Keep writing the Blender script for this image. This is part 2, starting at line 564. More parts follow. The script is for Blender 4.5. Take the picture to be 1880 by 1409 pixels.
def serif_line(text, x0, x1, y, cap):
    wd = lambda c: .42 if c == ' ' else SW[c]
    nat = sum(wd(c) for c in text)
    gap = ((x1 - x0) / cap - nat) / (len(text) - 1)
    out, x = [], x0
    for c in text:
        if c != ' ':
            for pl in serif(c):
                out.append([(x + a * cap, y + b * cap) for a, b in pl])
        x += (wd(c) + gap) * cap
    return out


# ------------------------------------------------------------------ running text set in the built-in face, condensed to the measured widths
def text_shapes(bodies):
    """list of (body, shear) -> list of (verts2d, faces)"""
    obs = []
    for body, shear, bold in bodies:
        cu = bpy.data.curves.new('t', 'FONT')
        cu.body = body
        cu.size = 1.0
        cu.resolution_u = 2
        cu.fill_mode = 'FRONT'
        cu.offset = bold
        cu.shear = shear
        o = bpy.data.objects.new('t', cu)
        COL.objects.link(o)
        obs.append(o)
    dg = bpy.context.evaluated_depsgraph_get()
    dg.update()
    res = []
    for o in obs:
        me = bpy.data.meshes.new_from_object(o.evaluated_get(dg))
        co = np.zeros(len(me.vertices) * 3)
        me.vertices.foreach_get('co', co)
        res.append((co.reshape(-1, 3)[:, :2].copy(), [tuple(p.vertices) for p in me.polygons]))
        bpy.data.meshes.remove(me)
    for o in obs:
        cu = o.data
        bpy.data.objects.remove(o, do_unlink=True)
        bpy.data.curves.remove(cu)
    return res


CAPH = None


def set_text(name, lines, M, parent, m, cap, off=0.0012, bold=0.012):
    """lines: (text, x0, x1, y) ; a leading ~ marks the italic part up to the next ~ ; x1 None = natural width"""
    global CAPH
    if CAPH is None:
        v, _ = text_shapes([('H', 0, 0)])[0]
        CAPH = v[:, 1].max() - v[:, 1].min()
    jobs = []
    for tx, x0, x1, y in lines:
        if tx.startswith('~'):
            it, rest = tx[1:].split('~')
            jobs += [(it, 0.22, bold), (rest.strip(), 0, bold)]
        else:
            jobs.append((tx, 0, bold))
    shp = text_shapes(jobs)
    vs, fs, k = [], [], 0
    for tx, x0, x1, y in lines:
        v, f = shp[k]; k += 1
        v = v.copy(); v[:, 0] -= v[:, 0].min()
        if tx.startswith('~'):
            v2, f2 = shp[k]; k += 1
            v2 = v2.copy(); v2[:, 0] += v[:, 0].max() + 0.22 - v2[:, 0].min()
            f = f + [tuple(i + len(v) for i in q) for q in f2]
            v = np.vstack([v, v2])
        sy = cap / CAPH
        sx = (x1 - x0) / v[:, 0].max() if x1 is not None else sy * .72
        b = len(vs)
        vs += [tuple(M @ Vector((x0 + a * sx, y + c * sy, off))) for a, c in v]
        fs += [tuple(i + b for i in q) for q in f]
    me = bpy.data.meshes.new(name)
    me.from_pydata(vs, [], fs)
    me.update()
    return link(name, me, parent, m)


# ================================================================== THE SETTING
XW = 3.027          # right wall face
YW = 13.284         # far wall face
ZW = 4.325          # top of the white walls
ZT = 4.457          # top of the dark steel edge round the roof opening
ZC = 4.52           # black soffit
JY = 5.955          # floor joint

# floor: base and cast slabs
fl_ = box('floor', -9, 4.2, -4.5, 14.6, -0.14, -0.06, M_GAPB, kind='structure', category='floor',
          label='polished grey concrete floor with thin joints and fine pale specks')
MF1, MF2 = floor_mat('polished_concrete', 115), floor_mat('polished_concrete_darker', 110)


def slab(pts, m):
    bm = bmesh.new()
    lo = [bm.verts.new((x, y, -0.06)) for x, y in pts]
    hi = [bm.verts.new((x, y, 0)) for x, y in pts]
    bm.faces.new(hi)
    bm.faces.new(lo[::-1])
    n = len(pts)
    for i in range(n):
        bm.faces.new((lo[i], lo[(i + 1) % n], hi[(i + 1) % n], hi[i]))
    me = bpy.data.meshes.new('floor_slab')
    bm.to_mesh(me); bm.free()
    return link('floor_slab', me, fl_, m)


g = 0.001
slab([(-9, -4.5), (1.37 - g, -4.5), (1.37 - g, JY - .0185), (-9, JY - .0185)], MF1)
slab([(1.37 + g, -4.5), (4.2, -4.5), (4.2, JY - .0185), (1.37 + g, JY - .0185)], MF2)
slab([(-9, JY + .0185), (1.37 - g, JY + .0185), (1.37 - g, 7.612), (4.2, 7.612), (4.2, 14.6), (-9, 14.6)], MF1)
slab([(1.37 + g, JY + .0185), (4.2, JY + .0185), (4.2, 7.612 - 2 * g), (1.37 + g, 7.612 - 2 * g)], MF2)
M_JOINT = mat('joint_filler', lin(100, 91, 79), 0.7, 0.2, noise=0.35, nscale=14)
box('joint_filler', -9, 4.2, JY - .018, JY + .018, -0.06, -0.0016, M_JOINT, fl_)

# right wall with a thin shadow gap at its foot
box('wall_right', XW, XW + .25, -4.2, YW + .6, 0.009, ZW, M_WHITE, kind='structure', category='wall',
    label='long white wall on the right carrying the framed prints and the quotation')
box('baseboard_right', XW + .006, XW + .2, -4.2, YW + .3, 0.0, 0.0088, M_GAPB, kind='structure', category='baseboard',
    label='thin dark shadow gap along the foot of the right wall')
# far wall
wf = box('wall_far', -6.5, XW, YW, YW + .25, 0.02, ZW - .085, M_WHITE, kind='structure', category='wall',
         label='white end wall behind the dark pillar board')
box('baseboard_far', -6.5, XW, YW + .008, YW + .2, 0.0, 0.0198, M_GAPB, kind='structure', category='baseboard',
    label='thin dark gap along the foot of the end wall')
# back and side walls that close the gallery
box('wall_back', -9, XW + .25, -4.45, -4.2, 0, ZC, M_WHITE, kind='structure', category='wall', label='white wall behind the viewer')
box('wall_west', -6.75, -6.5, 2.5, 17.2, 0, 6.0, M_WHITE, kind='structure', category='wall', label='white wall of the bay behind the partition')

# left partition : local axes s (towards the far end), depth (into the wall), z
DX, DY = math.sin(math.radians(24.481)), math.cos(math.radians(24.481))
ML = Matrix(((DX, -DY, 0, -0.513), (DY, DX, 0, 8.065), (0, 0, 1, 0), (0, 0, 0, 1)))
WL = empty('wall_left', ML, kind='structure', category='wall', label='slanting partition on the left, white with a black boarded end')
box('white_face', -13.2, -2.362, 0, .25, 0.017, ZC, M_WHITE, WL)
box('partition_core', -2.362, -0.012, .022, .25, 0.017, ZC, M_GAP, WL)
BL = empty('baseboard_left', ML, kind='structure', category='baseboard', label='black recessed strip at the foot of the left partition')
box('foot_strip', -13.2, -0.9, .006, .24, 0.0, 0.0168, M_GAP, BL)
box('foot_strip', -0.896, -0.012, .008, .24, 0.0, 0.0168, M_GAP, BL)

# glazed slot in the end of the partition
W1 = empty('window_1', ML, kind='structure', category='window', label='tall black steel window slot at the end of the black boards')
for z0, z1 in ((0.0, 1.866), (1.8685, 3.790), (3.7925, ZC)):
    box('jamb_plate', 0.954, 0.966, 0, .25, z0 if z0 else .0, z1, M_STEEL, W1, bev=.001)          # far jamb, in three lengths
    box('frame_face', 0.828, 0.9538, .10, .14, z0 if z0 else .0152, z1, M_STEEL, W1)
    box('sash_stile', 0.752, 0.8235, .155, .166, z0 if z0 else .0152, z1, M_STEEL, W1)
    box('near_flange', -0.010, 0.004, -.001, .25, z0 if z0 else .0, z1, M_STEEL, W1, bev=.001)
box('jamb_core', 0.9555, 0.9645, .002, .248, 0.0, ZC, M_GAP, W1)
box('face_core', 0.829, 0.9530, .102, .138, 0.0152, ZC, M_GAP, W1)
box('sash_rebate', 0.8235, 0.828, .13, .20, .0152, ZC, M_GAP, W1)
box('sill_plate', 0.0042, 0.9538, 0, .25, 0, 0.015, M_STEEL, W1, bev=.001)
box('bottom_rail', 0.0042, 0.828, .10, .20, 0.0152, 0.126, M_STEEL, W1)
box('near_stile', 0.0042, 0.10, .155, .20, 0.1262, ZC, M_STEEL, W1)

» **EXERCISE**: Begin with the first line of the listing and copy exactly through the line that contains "CAPH = None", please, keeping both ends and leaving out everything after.

» **TASK ANSWER**:
Keep writing the Blender script for this image. This is part 2, starting at line 564. More parts follow. The script is for Blender 4.5. Take the picture to be 1880 by 1409 pixels.
def serif_line(text, x0, x1, y, cap):
    wd = lambda c: .42 if c == ' ' else SW[c]
    nat = sum(wd(c) for c in text)
    gap = ((x1 - x0) / cap - nat) / (len(text) - 1)
    out, x = [], x0
    for c in text:
        if c != ' ':
            for pl in serif(c):
                out.append([(x + a * cap, y + b * cap) for a, b in pl])
        x += (wd(c) + gap) * cap
    return out


# ------------------------------------------------------------------ running text set in the built-in face, condensed to the measured widths
def text_shapes(bodies):
    """list of (body, shear) -> list of (verts2d, faces)"""
    obs = []
    for body, shear, bold in bodies:
        cu = bpy.data.curves.new('t', 'FONT')
        cu.body = body
        cu.size = 1.0
        cu.resolution_u = 2
        cu.fill_mode = 'FRONT'
        cu.offset = bold
        cu.shear = shear
        o = bpy.data.objects.new('t', cu)
        COL.objects.link(o)
        obs.append(o)
    dg = bpy.context.evaluated_depsgraph_get()
    dg.update()
    res = []
    for o in obs:
        me = bpy.data.meshes.new_from_object(o.evaluated_get(dg))
        co = np.zeros(len(me.vertices) * 3)
        me.vertices.foreach_get('co', co)
        res.append((co.reshape(-1, 3)[:, :2].copy(), [tuple(p.vertices) for p in me.polygons]))
        bpy.data.meshes.remove(me)
    for o in obs:
        cu = o.data
        bpy.data.objects.remove(o, do_unlink=True)
        bpy.data.curves.remove(cu)
    return res


CAPH = None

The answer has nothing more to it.